I explained what I meant. I meant that just because something you ask of someone you own is unreasonable and undoable, doesn't mean it has to be okay with you. You don't have to accept the physical limitations of someone you can control as an excuse if you don't want to. It's nice and considerate, and fair, to do it, but you don't have to do it. In a situation where that's agreed-upon, they'd just have to take it. I like to be in relationships where I just have to take it. He was deeply moved, and also disturbed by my explanation, but then he fucked me like he wanted me to die. Later, he brought it up himself, and we talked about it for a long time. He kept asking me if I understood what I was saying. I do. I did. That's the point of the game to me. It's not how to be the best master you can be. That's not the game. It's not the one I am playing. The one I am playing is how to be the most cruel you can be. In the most organised, well-defined and carefully discussed way possible. The point of "ownership" is not about doing to me things that that I want and that alone, no, it's about giving the option of doing things to me that I don't want at all. At all. No one wants to be held responsible for things over which they had no control, it literally makes me cry every time he chides me for having a reaction I could not control. It's horrible, but I want horrible. I want him to have the option of not accepting my limitations as an excuse. Not even me need to breathe. Which doesn't mean I don't need to breathe, it just means that if that annoys him, he is perfectly at liberty to punch me for it. That I know that he won't use that it the wrong way or moment, is about the fact that I trust him, and even that doesn't mean he won't ever screw up. It's just the kind of relationship I want to be in, and the kind that he does, but it wasn't possible until we have worked each other, and ourselves out.

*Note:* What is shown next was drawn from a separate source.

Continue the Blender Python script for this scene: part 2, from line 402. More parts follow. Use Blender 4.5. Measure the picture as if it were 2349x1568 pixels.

When it became possible, magically after that conversation, things changed between us a lot. How we feel about each other didn't change, but sexual-power shifted. I could no longer dictate or control our sexual interactions, or how I could act in them. I didn't even want to. When I think back to that person I was for the first year or so, I cannot identify at all. I had so much fight in me, I have none whatsoever anymore. He has so much more inside me that was suppressed because of the lack of control. Still, when he first hit me in the face with his shoe, I was surprised. I had just forgotten about it as a possibility, much less one I had suggested years ago. I was taken aback, but I didn't yell, choke or act out in any way. It just felt like the shoe was coming home. So dramatic. But it did. It just felt like I was actually experiencing a lack of control over my body again, and I wasn't terrified. It wasn't making me panic. It wasn't terrifying anymore. Whatever temporary damage had been done, was healing. So even though my face took a few days to heal after that, it was amazing that he did something he thought he never would, and it felt like the most natural thing in the world to him, and it was amazing that I felt something I had experienced hundreds of times before, and it seemed completely new.

.......

Comments

“I meant that just because something you ask of someone you own is unreasonable and undoable, doesn't mean it has to be okay with you. You don't have to accept the physical limitations of someone you can control as an excuse if you don't want to. It's nice and considerate, and fair, to do it, but you don't have to do it. In a situation where that's agreed-upon, they'd just have to take it. I like to be in relationships where I just have to take it. “ - this, just this. To be with someone with whom this makes sense. Thanks for your articulation.